Micromechanical FE Analysis of SiCf/SiC Composite with BN Interface

Abstract

The current study presents a micromechanical Finite Element Analysis (FEA) methodology to predict the room temperature transverse tensile failure behavior of a SiCf/SiC composite (Silicon Carbide Fiber/Silicon Carbide Matrix) with Boron Nitride (BN) fiber coating. In order to accurately capture the constituent level damage initiation and propagation, three-dimensional Representative Volume Element (RVE) models are generated by discreetly modeling the fiber, the matrix, and the coating material. In addition, various geometrical parameters such as the random distribution of the fibers, the fiber-coating, and the matrix-coating interface decohesions were taken into account.

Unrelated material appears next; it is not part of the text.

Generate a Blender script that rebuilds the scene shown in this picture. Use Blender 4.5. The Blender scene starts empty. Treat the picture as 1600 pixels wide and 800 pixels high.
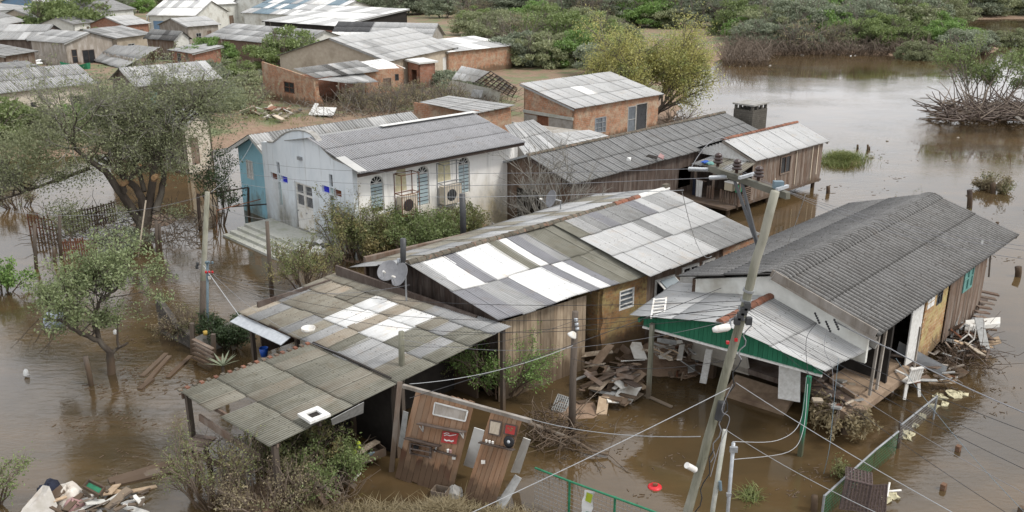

For modeling the fiber-coating and the matrix-coating interface interactions, cohesive surface approach within the cohesive zone module of Abaqus® was used. In order to capture the coating and the matrix material fracture behavior, the eXtended Finite Element Method (XFEM) approach was employed. Using the proposed numerical methodology, detailed local stress-strain and damage analysis lead to an observation that the chosen interface interactions have a predominant effect on the RVE damage behavior. Moreover, local fiber placement and the RVE size have a significant influence on the damage initiation threshold and hence the predicted strength and failure strain of the RVE. © 2019, Springer Nature B.V.